**WORK TO BE COMPLETED**
Output the records exactly as they appear, with no pictures included.

**ITEMS**
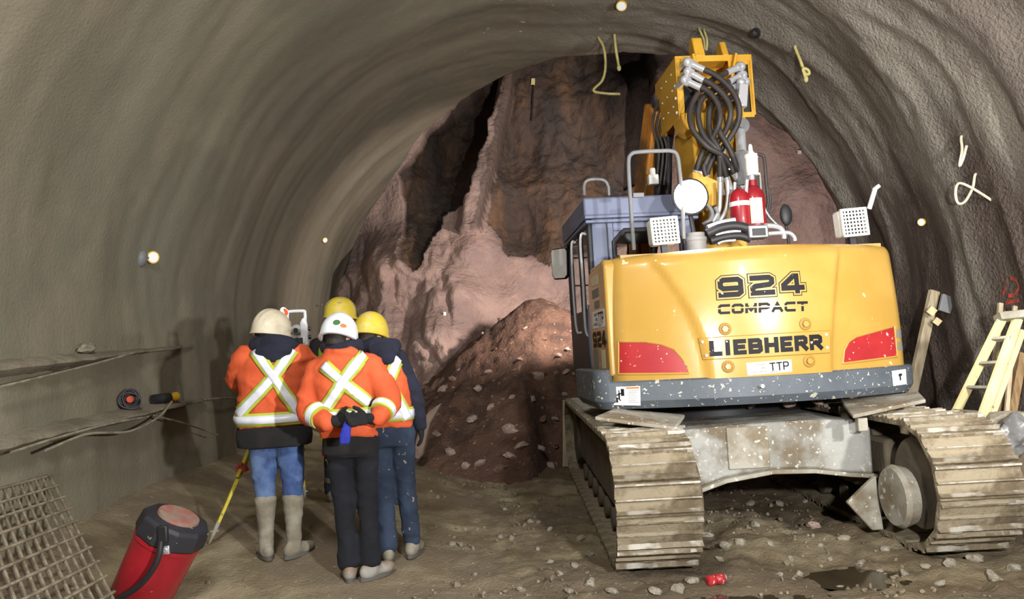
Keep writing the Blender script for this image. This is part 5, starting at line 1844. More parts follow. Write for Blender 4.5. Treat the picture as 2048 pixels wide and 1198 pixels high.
# ---- person 1: cream helmet, at the instrument
F1 = Fig(at(550, 900, 5.5).x, 5.5, 0, 'person in orange jacket and cream hard hat looking into the survey instrument')
P = F1.px
hc = P(543, 668, 0.04); HR = head_R(-42, 8)
neck = V((-0.01, -0.01, 1.50))
sh = [V((-0.19, 0.0, 1.44)), V((0.20, 0.0, 1.44))]; el = [V((-0.27, 0.14, 1.24)), V((0.27, 0.16, 1.22))]; wr = [V((-0.13, 0.36, 1.30)), V((0.17, 0.38, 1.30))]
hips = [V((-0.09, 0, 0.88)), V((0.10, 0, 0.88))]; kn = [V((-0.088, 0.02, 0.48)), V((0.118, 0.02, 0.48))]; an = [V((-0.08, 0, 0.09)), V((0.115, 0, 0.09))]
std_body(F1, hc, HR, neck, sh, el, wr, hips, kn, an, [((0.3, 1, 0.2), (0.3, -0.3, -1), 0.6), ((-0.2, 1, 0.2), (-0.3, -0.3, -1), 0.6)])
eyes(F1, hc, HR); hair(F1, hc, HR)
mb = MB()
mb.loft([(0.005, 0, 0.80, 0.205, 0.135), (0.005, 0, 0.90, 0.20, 0.135), (0.005, 0, 1.0, 0.19, 0.13)], 28)
limb(mb, [hips[0] + V((0, 0, -.02)), V((-0.088, 0.015, 0.62)), V((-0.085, 0.01, 0.44)), V((-0.08, 0, 0.36))], [0.108, 0.090, 0.072, 0.056])
limb(mb, [hips[1] + V((0, 0, -.02)), V((0.115, 0.015, 0.62)), V((0.118, 0.01, 0.44)), V((0.115, 0, 0.36))], [0.108, 0.090, 0.072, 0.056])
cloth(F1, mb, 'jeans', M_jean, amp=0.008)
tors = MB()
tors.loft([(0.0, 0, 0.80, 0.262, 0.168), (0.0, 0, 0.86, 0.268, 0.175), (-0.005, 0, 0.98, 0.252, 0.168), (-0.005, 0, 1.15, 0.248, 0.165), (0, 0, 1.32, 0.252, 0.155), (0, 0, 1.42, 0.225, 0.130), (0, 0.005, 1.49, 0.13, 0.10), (0, 0.01, 1.52, 0.09, 0.085)], 40)
# the garment is cut at the black hem
hem = MB(); hem.loft([(0.0, 0, 0.795, 0.264, 0.170), (0.0, 0, 0.86, 0.271, 0.178), (-0.002, 0, 0.95, 0.262, 0.175)], 40)
mb = MB(); mb.loft([(-0.002, 0, 0.935, 0.258, 0.172), (-0.005, 0, 1.02, 0.252, 0.168), (-0.005, 0, 1.15, 0.248, 0.165), (0, 0, 1.32, 0.252, 0.155), (0, 0, 1.42, 0.225, 0.130), (0, 0.005, 1.49, 0.13, 0.10), (0, 0.01, 1.52, 0.09, 0.085)], 40)
limb(mb, [sh[0], el[0] + V((-0.02, 0, 0.02)), wr[0]], [0.098, 0.088, 0.060])
limb(mb, [sh[1], el[1] + V((0.015, 0, 0.02)), wr[1]], [0.098, 0.086, 0.060])
J1 = cloth(F1, mb, 'jacket', M_or, amp=0.014, sc=7)
cloth(F1, hem, 'jacket_hem', M_black, amp=0.004, parent=J1)
bv = BVHTree.FromPolygons([F1.M @ v.co for v in J1.data.vertices], [tuple(p.vertices) for p in J1.data.polygons])
cross_tapes(F1, bv, [[(586, 699), (545, 757), (476, 832)], [(511, 703), (550, 757), (600, 832)]], 26, 15, J1)
t = ring_tape(F1, bv, 1.0, 0.092, 0.013, 'reflective_tape', M_lime, J1)
ring_tape(F1, bv, 1.0, 0.056, 0.0175, 'silver_strip', M_silver, t)
mb = MB()
limb(mb, [P(512, 690, -0.03), P(548, 684, -0.09), P(585, 690, -0.03), V((0.06, 0.08, 1.5)), V((-0.08, 0.08, 1.5))], [0.055, 0.06, 0.055, 0.05, 0.05])
mb.ell(P(548, 703, -0.105), (0.135, 0.05, 0.055), (0.5, 0, 0)); mb.ell(P(550, 715, -0.118), (0.075, 0.04, 0.045), (0.4, 0, 0))
cloth(F1, mb, 'hood', M_navy, vox=0.012, amp=0.008, sc=12, parent=J1)
H1 = hard_hat(F1, hc, HR, M_hatc)
# ear muff lamp on the right of the hat
e = H1[1] + HR @ V((0.075, 0.135, 0.06))
e = F1.px(566, 626, hc.y + 0.1)
mb = MB(); mb.lathe([(0.001, -0.02), (0.028, -0.02), (0.034, -0.008), (0.034, 0.012), (0.024, 0.02), (0.001, 0.02)], e, (0.5, -0.75, 0.25), 20)
hl = F1.part('headlamp', mb.mesh('headlamp'), pm('lamp_orange', (226, 86, 36), rough=0.5), H1[0], angle=40)
mb = MB(); mb.lathe([(0.030, -0.006), (0.042, -0.004), (0.042, 0.004), (0.030, 0.006)], e + V((0.012, -0.004, 0.004)), (0.8, -0.4, 0.3), 20)
F1.part('lamp_ring', mb.mesh('lamp_ring'), M_hatw, hl, angle=40)
boot(F1, (-0.085, 0.0), -32, (-0.083, 0.006, 0.41), M_boot, 0.078)
boot(F1, (0.115, 0.0), 28, (0.118, 0.006, 0.41), M_boot, 0.078)

# ---- person 2: white helmet, hands behind the back
F2 = Fig(at(708, 900, 5.05).x, 5.05, 0, 'person in orange jacket and white hard hat with gloved hands behind the back')
P = F2.px
hc = P(678, 678, 0.03); HR = head_R(-14, 20, 0)
neck = V((-0.06, -0.02, 1.48))
sh = [P(636, 742, 0.0), P(746, 732, 0.0)]; el = [P(614, 815, -0.06), P(778, 800, -0.07)]; wr = [P(668, 842, -0.21), P(742, 838, -0.20)]
hips = [V((-0.10, 0, 0.88)), V((0.08, 0, 0.88))]; kn = [V((-0.085, 0.02, 0.48)), V((0.065, 0.02, 0.48))]; an = [V((-0.06, 0, 0.09)), V((0.08, 0, 0.09))]
std_body(F2, hc, HR, neck, sh, el, wr, hips, kn, an, [None, None])
eyes(F2, hc, HR); hair(F2, hc, HR)
mb = MB()
mb.loft([(-0.015, 0, 0.80, 0.185, 0.130), (-0.015, 0, 0.9, 0.18, 0.13), (-0.02, 0, 1.0, 0.17, 0.12)], 28)
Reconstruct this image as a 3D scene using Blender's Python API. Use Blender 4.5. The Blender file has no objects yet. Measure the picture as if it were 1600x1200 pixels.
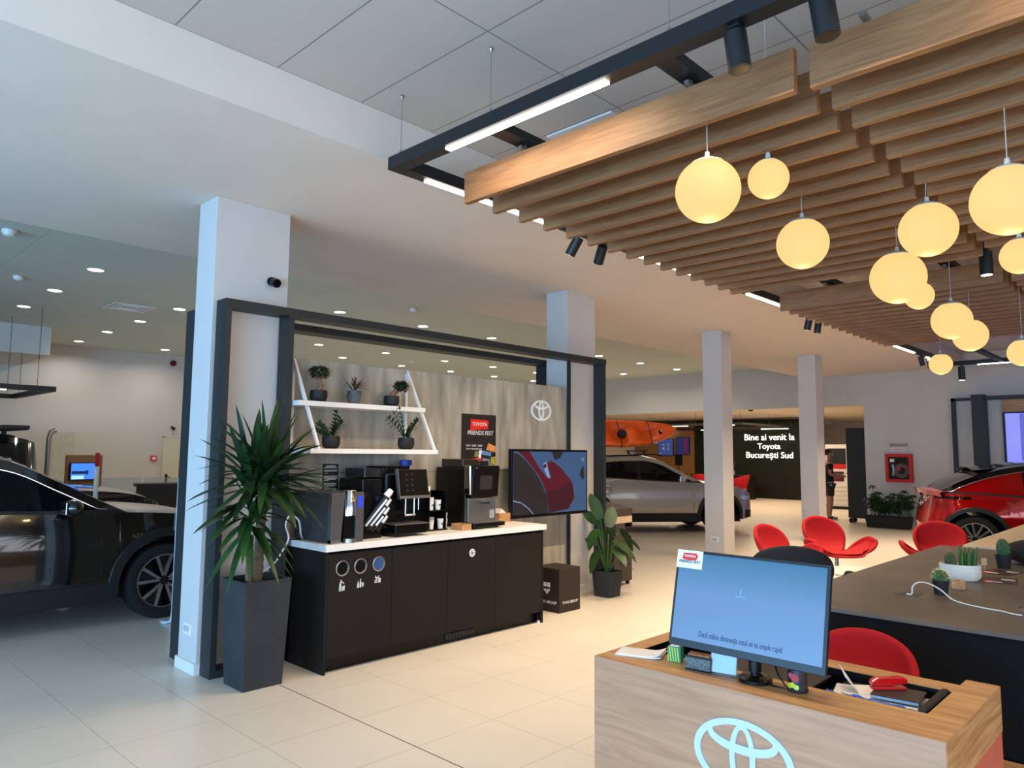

**WORKED SOLUTION**
Keep writing the Blender script for this image. This is part 5, starting at line 1844. More parts follow. Write for Blender 4.5. Treat the picture as 2048 pixels wide and 1198 pixels high.
# ---- person 1: cream helmet, at the instrument
F1 = Fig(at(550, 900, 5.5).x, 5.5, 0, 'person in orange jacket and cream hard hat looking into the survey instrument')
P = F1.px
hc = P(543, 668, 0.04); HR = head_R(-42, 8)
neck = V((-0.01, -0.01, 1.50))
sh = [V((-0.19, 0.0, 1.44)), V((0.20, 0.0, 1.44))]; el = [V((-0.27, 0.14, 1.24)), V((0.27, 0.16, 1.22))]; wr = [V((-0.13, 0.36, 1.30)), V((0.17, 0.38, 1.30))]
hips = [V((-0.09, 0, 0.88)), V((0.10, 0, 0.88))]; kn = [V((-0.088, 0.02, 0.48)), V((0.118, 0.02, 0.48))]; an = [V((-0.08, 0, 0.09)), V((0.115, 0, 0.09))]
std_body(F1, hc, HR, neck, sh, el, wr, hips, kn, an, [((0.3, 1, 0.2), (0.3, -0.3, -1), 0.6), ((-0.2, 1, 0.2), (-0.3, -0.3, -1), 0.6)])
eyes(F1, hc, HR); hair(F1, hc, HR)
mb = MB()
mb.loft([(0.005, 0, 0.80, 0.205, 0.135), (0.005, 0, 0.90, 0.20, 0.135), (0.005, 0, 1.0, 0.19, 0.13)], 28)
limb(mb, [hips[0] + V((0, 0, -.02)), V((-0.088, 0.015, 0.62)), V((-0.085, 0.01, 0.44)), V((-0.08, 0, 0.36))], [0.108, 0.090, 0.072, 0.056])
limb(mb, [hips[1] + V((0, 0, -.02)), V((0.115, 0.015, 0.62)), V((0.118, 0.01, 0.44)), V((0.115, 0, 0.36))], [0.108, 0.090, 0.072, 0.056])
cloth(F1, mb, 'jeans', M_jean, amp=0.008)
tors = MB()
tors.loft([(0.0, 0, 0.80, 0.262, 0.168), (0.0, 0, 0.86, 0.268, 0.175), (-0.005, 0, 0.98, 0.252, 0.168), (-0.005, 0, 1.15, 0.248, 0.165), (0, 0, 1.32, 0.252, 0.155), (0, 0, 1.42, 0.225, 0.130), (0, 0.005, 1.49, 0.13, 0.10), (0, 0.01, 1.52, 0.09, 0.085)], 40)
# the garment is cut at the black hem
hem = MB(); hem.loft([(0.0, 0, 0.795, 0.264, 0.170), (0.0, 0, 0.86, 0.271, 0.178), (-0.002, 0, 0.95, 0.262, 0.175)], 40)
mb = MB(); mb.loft([(-0.002, 0, 0.935, 0.258, 0.172), (-0.005, 0, 1.02, 0.252, 0.168), (-0.005, 0, 1.15, 0.248, 0.165), (0, 0, 1.32, 0.252, 0.155), (0, 0, 1.42, 0.225, 0.130), (0, 0.005, 1.49, 0.13, 0.10), (0, 0.01, 1.52, 0.09, 0.085)], 40)
limb(mb, [sh[0], el[0] + V((-0.02, 0, 0.02)), wr[0]], [0.098, 0.088, 0.060])
limb(mb, [sh[1], el[1] + V((0.015, 0, 0.02)), wr[1]], [0.098, 0.086, 0.060])
J1 = cloth(F1, mb, 'jacket', M_or, amp=0.014, sc=7)
cloth(F1, hem, 'jacket_hem', M_black, amp=0.004, parent=J1)
bv = BVHTree.FromPolygons([F1.M @ v.co for v in J1.data.vertices], [tuple(p.vertices) for p in J1.data.polygons])
cross_tapes(F1, bv, [[(586, 699), (545, 757), (476, 832)], [(511, 703), (550, 757), (600, 832)]], 26, 15, J1)
t = ring_tape(F1, bv, 1.0, 0.092, 0.013, 'reflective_tape', M_lime, J1)
ring_tape(F1, bv, 1.0, 0.056, 0.0175, 'silver_strip', M_silver, t)
mb = MB()
limb(mb, [P(512, 690, -0.03), P(548, 684, -0.09), P(585, 690, -0.03), V((0.06, 0.08, 1.5)), V((-0.08, 0.08, 1.5))], [0.055, 0.06, 0.055, 0.05, 0.05])
mb.ell(P(548, 703, -0.105), (0.135, 0.05, 0.055), (0.5, 0, 0)); mb.ell(P(550, 715, -0.118), (0.075, 0.04, 0.045), (0.4, 0, 0))
cloth(F1, mb, 'hood', M_navy, vox=0.012, amp=0.008, sc=12, parent=J1)
H1 = hard_hat(F1, hc, HR, M_hatc)
# ear muff lamp on the right of the hat
e = H1[1] + HR @ V((0.075, 0.135, 0.06))
e = F1.px(566, 626, hc.y + 0.1)
mb = MB(); mb.lathe([(0.001, -0.02), (0.028, -0.02), (0.034, -0.008), (0.034, 0.012), (0.024, 0.02), (0.001, 0.02)], e, (0.5, -0.75, 0.25), 20)
hl = F1.part('headlamp', mb.mesh('headlamp'), pm('lamp_orange', (226, 86, 36), rough=0.5), H1[0], angle=40)
mb = MB(); mb.lathe([(0.030, -0.006), (0.042, -0.004), (0.042, 0.004), (0.030, 0.006)], e + V((0.012, -0.004, 0.004)), (0.8, -0.4, 0.3), 20)
F1.part('lamp_ring', mb.mesh('lamp_ring'), M_hatw, hl, angle=40)
boot(F1, (-0.085, 0.0), -32, (-0.083, 0.006, 0.41), M_boot, 0.078)
boot(F1, (0.115, 0.0), 28, (0.118, 0.006, 0.41), M_boot, 0.078)

# ---- person 2: white helmet, hands behind the back
F2 = Fig(at(708, 900, 5.05).x, 5.05, 0, 'person in orange jacket and white hard hat with gloved hands behind the back')
P = F2.px
hc = P(678, 678, 0.03); HR = head_R(-14, 20, 0)
neck = V((-0.06, -0.02, 1.48))
sh = [P(636, 742, 0.0), P(746, 732, 0.0)]; el = [P(614, 815, -0.06), P(778, 800, -0.07)]; wr = [P(668, 842, -0.21), P(742, 838, -0.20)]
hips = [V((-0.10, 0, 0.88)), V((0.08, 0, 0.88))]; kn = [V((-0.085, 0.02, 0.48)), V((0.065, 0.02, 0.48))]; an = [V((-0.06, 0, 0.09)), V((0.08, 0, 0.09))]
std_body(F2, hc, HR, neck, sh, el, wr, hips, kn, an, [None, None])
eyes(F2, hc, HR); hair(F2, hc, HR)
mb = MB()
mb.loft([(-0.015, 0, 0.80, 0.185, 0.130), (-0.015, 0, 0.9, 0.18, 0.13), (-0.02, 0, 1.0, 0.17, 0.12)], 28)
Reconstruct this image as a 3D scene using Blender's Python API. Use Blender 4.5. The Blender file has no objects yet. Measure the picture as if it were 1600x1200 pixels.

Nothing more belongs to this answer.